Après L’inclinaison (Gallimard, 2022), Corentin Durand continue de proposer une manière originale et exigeante d’envisager le récit. Déconcertant et profus, son Sarabandes X explore la façon dont nous nous débattons face à nous-mêmes, nos histoires, nos images, nos mémoires, ce qui nous manque irrémédiablement. Un livre ardu et passionnant qui impose un jeune écrivain courageux.
Décidément, Corentin Durand est un écrivain qui pense. Non pas qu’il plaque des idées sur une entreprise romanesque, qu’il transmue le récit en une démonstration ou qu’il cède aux sirènes bien contemporaines du livre à thème ou à enjeu ; mais au contraire il fait penser par le geste romanesque. Ou, pour être plus précis encore, par la composition du récit, par ses mécanismes, ses proportions, les jeux combinatoires qui fondent un vrai bon roman, qui fournissent l’énergie du récit. C’est un écrivain qui s’emploie, avec une constance admirable, à pousser les limites des récits qu’il entreprend, à écrire comme on fait entrer une matière en tension, comme on tord un métal. Il nous force autant qu’il force les éléments qui fondent son roman, son histoire tout simplement.
Corentin Durand prend un sacré risque à produire un livre touffus, iconoclaste, varié, tentaculaire.
Comme dans L’inclinaison, premier roman ambitieux et étonnant, la trame romanesque, sa profusion, ses excès mêmes, entrent en collusion avec une manière puissante de penser le geste d’écriture. Il y a quelque chose ici d’une mathématique sentimentale, comme si le récit consistait en une équation qui s’équilibre. On y décèle un mystère, une originalité, un risque aussi. Car, il faut le dire, Sarabandes X est un livre qui se déborde à un tel point, qui entretisse tant d’éléments, préside à des gestes esthétiques si disparates, que la composition du texte y est aussi importante que ce que le livre fait entendre, qu’il peut désarçonner. On entend déjà les critiques acerbes et dubitatives : « c’est bavard », « mais de quoi ça parle ? », « ça part dans tous les sens », « c’est prétentieux », « ah mais ce n’est pas un roman historique »… et oui, Corentin Durand prend un sacré risque à produire un livre touffus, iconoclaste, varié, tentaculaire… On pourrait croire qu’il va faire quelque chose que le texte défait rapidement, pour y revenir, ou pas, comme si la matière aventureuse du récit ne comptait que par ce qu’elle provoque, comme si le récit relevait d’une stricte énergie.

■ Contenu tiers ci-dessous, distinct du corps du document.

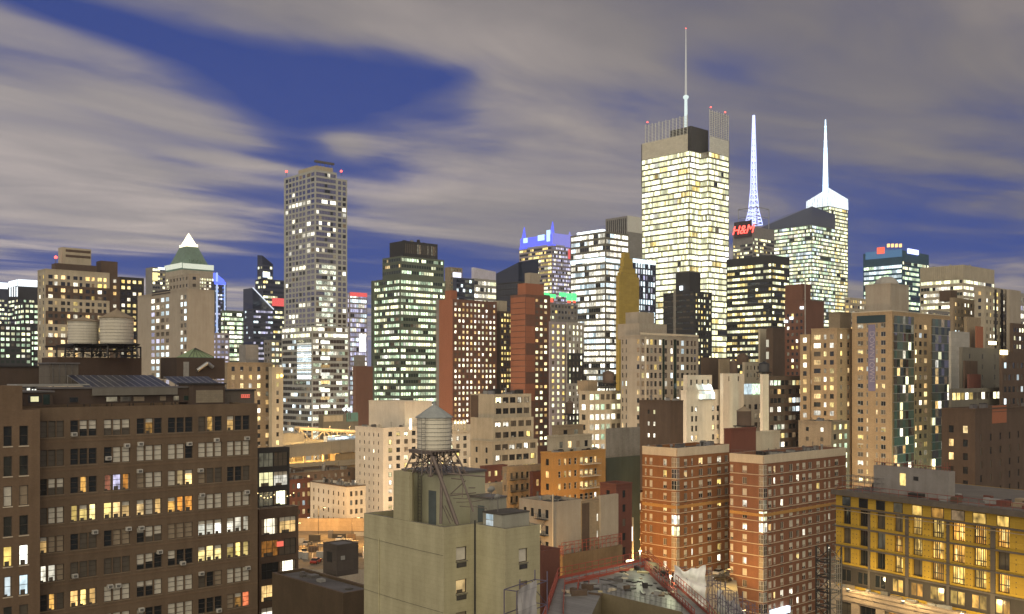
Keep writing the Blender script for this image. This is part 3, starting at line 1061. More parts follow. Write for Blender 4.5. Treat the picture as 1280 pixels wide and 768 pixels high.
# --- rust slab
b = Blk(545, 566, 621, 515, yt=374)
RS = S(2.9, 2.72, 1.25, 1.45, top=1.7, mg=.5, lit=[('white', 6), ('cream', 3), ('warm', 2), ('dim', 3)], rec=.1, mun=(1, 1))
q = B('hotel_slab', 'tall slab with a blank rust-orange side and a dark face gridded with white-lit windows', 'tower',
      [('wall', b, W_CHOC, RS, None)], yb=540)
q.panel(b, 'L', 549, 565.8, 374.5, 600, W_RUST, 0.06, 'rust_cladding')
q.panel(b, 'L', 545.3, 548.8, 374.5, 600, W_GREY, 0.05, 'grey_edge')
q.add(behind(b, .5, 2, 4, 5, yt=363), W_RUST, None, None, name='penthouse')
q.clutter(b, 4)
# dark yellow windowed
b = Blk(621, 625, 641, 540, yt=389)
B('apartment_building', 'narrow dark building with yellow window columns squeezed between two rust-coloured towers', 'building',
  [('wall', b, W_BROWN, S(3.0, 2.3, 1.2, 1.5, lit=[('yellow', 5), ('dark', 3), ('warm', 1)], rec=.1), None), ('penthouse', behind(b, 0, 1, 6, 4, yt=376), W_CREAM, None, None)], yb=485)
# rust striped tower
b = Blk(638, 657, 688, 505, yt=368)
q = B('hotel_tower', 'rust-orange tower with thin pale floor lines and a boxy crown', 'tower',
      [('wall', b, W_CHOC, S(2.95, 2.5, 1.25, 1.45, top=2.0, lit=[('cream', 5), ('warm', 3), ('dim', 3)], rec=.1, cols=[(b.hit('R', x)[0], b.hit('R', x + 3.2)[0]) for x in (669.5, 675, 680.5)]), None),
       ('penthouse', behind(b, 1, 1, 13, 6, yt=354), W_RUST, None, None), ('tank_house', behind(b, 6, 3, 7, 4, yt=341, z0=60), W_PINK, None, None)], yb=540)
for j in range(20):
    y = 372 + j * 7.2
    q.panel(b, 'L', 638.6, 656.6, y, y + 6.2, W_RUST, 0.12, 'rust_cladding')
    if j % 5 < 3 and j < 18:
        q.panel(b, 'R', 657.3, 668.5, y, y + 6.9, W_RUST, 0.06, 'rust_cladding')
# grey checker tower
b = Blk(686, 687, 708.5, 480, yt=402)
q = B('apartment_tower', 'grey tower in two shades with yellow-lit windows and dark checker blocks', 'tower',
      [('wall', b, W_LILAC, S(2.95, 3.1, 1.5, 1.6, top=1.4, lit=[('yellow', 6), ('cream', 3), ('dim', 1)], rec=.1), None),
       ('side_wall', Blk(708, 709, 730, 483, yt=403), W_LGREY, S(2.95, 2.9, 1.0, 1.7, top=1.4, lit=[('cream', 4), ('white', 3), ('dim', 4)], rec=.1, checker=(5, W_BLACK)), None)], yb=560)
q.clutter(b, 4, 3)
# blue crowned tower
b = Blk(649, 690, 716, 900, yt=307)
q = B('skyscraper', 'hotel tower topped by blue-lit spiked parapets and a violet glow', 'tower',
      [('wall', b, W_LILAC, S(3.6, 2.2, 1.7, 1.9, lit=[('lilac', 7), ('white', 1), ('dark_blue', 2)], rec=.05), S(3.6, 2.4, 2.2, 2.0, lit=[('yellow', 5), ('cream', 2), ('dark', 4)], run=.5, rec=.05, kind='band'))], yb=385)
BG = glowmat('blue_wash', (0.10, 0.13, 1.0), 1.15)
q.panel(b, 'L', 651, 689.6, 296, 308, BG, 0.5, 'lit_crown')
q.panel(b, 'R', 690.4, 715.6, 293, 307, glowmat('violet_wash', (0.30, 0.30, 0.95), 0.7), 0.5, 'lit_crown')
for (u, v, h, mt) in ((0.0, b.D - 6, 21, BG), (0.0, 0.0, 22, BG), (b.W - 5, 0.0, 15, glowmat('violet_wash', (0.30, 0.30, 0.95), 0.7))):
    kk = MB()
    kk.hexa([(u, v, b.z1), (u + 5, v, b.z1), (u + 5, v + 6, b.z1), (u, v + 6, b.z1), (u + 1.5, v + .5, b.z1 + h), (u + 2, v + .5, b.z1 + h * .98), (u + 2, v + 1, b.z1 + h * .98), (u + 1.5, v + 1, b.z1 + h)], mt)
    kk.build('spire', q.root)
for (x0, x1, y0, y1) in ((655, 660, 298, 304), (673, 681, 294, 301), (684, 688, 288, 302)):
    q.panel(b, 'L', x0, x1, y0, y1, glowmat('cyan_flood', (0.45, 0.7, 1.0), 1.6), 0.9, 'floodlight')
q.panel(b, 'R', 710, 714, 312, 324, glowmat('red_sign', (1.0, 0.10, 0.10), 0.8), 0.6, 'red_sign')
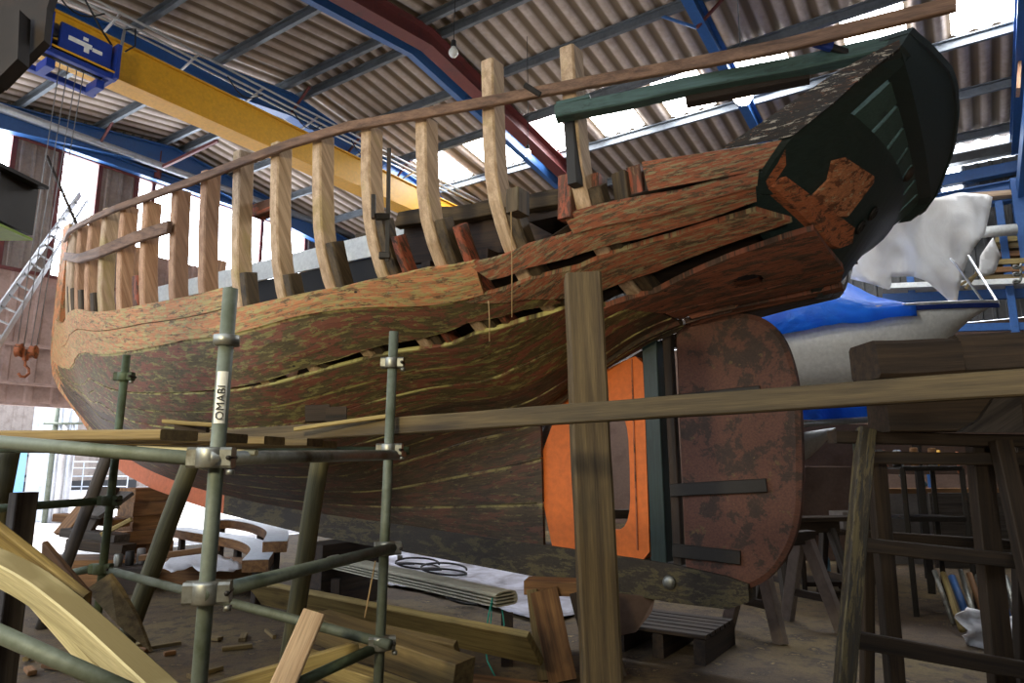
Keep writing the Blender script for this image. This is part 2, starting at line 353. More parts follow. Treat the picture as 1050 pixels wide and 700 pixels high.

Les récits de Corentin Durand ne consistent finalement qu’en des pistes qui s’ouvrent. Il y a alors un effet de la potentialité qui se loge au cœur de la mécanique narrative. La lecture de L’inclinaison produisait déjà cet effet de déplacement du récit pour sa manière et qui produit un effet de dérangement si rare dans les lectures contemporaines. On pense, dans cette manière de procéder et d’envisager le récit, à des livres de Yannick Haenel, de Philippe Sollers, de Maurice Blanchot, de Jean-René Huguenin en même temps qu’à d’autres, de Marguerite Duras, Linda Lê ou Marie Ndiaye… C’est ce que le récit rend possible qui compte. Et il faut à un jeune écrivain une sacrée énergie et une confiance nette pour laisser libre cours à une telle profusion, pour donner à lire un texte qui diverge tant des lectures habituelles, qui oblige à une expérience radicale et qui assume son inconfort, son désordre particulier. En lisant son livre, on fait l’expérience d’une lecture démultipliée, comme si écrire une fiction revenait à envisager des possibilités, des réordonnancements de notre pensée, de nos idées, de nos sentiments, qui se déploient et jouent autrement, dans le geste romanesque.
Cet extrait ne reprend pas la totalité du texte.